Jiro Taniguchi, der japanische Meister des melancholischen Comic-Realismus, wird langsam auch in Deutschland von einem breiten Publikum entdeckt, zuletzt mit der autobiographischen Familiengeschichte „Die Sicht der Dinge“.

Das Buch ist der Versuch einer Wiedergutmachung. 15 Jahre lang hatte der Autor und Zeichner Jiro Taniguchi seine Eltern nicht besucht. Immer fand er Ausreden, mal war er zu beschäftigt, mal zu faul. Als ihn eines Tages ein Jugendfreund anrief und drängte, seiner alten Heimatstadt einen Besuch abzustatten, gab er sich einen Ruck.

Die Gefühle, die er nach 15 Jahren Abwesenheit empfand, als er erstmals wieder mit alten Freunden und Verwandten zusammen war, schwankten zwischen glücklicher Geborgenheit und Verwunderung darüber, wie sehr er sich verändert hatte, während daheim alles merkwürdig vertraut war. Erst im Alter lernte er, so schreibt Taniguchi im Nachwort zu seinem melancholischen Comicroman „Die Sicht der Dinge“, welches „unbeschreibliche Glück sich dahinter verbirgt, eine Heimat zu haben“.

Der heute 61-jährige Taniguchi hat eine Meisterschaft darin entwickelt, in poetischen Bildstrecken das Glück aber auch die Trauer auszudrücken, die mit alltäglichen, teils banal scheinenden Vorgängen verbunden sind. Dank einer neuen Edition der wichtigsten Werke des Comic-Künstlers im Carlsen-Verlag sowie einiger weiterer Veröffentlichungen im Verlag Schreiber und Leser (mehr dazu hier) sind diese Meilensteine der grafischen Erzählung jetzt auch einem größeren Publikum in Deutschland zugänglich.
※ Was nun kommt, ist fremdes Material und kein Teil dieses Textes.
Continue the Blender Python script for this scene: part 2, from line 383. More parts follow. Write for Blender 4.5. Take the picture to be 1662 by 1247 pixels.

Die Entdeckung der Langsamkeit

Vor dem kürzlich auf Deutsch erschienenen autobiographischen Werk „Die Sicht der Dinge“ (im Original 1994 veröffentlicht) erhielt vor allem sein zehn Jahre altes Schlüsselwerk „Vertraute Fremde“, das ebenfalls autobiographische Züge trägt, jetzt endlich die verdiente Aufmerksamkeit. So bekam das 400-Seiten-Epos über die Zeitreise eines Architekten in die eigene Jugendzeit neben begeisterten Kritiken auch zwei Auszeichnungen als „Comic des Jahres 2007“ sowie im vergangenen Jahr den renommierten Max-und-Moritz-Preis als „Bester Manga“. Wir verlosen drei Exemplare von „Vertraute Fremde“ – mehr dazu am Ende dieses Textes.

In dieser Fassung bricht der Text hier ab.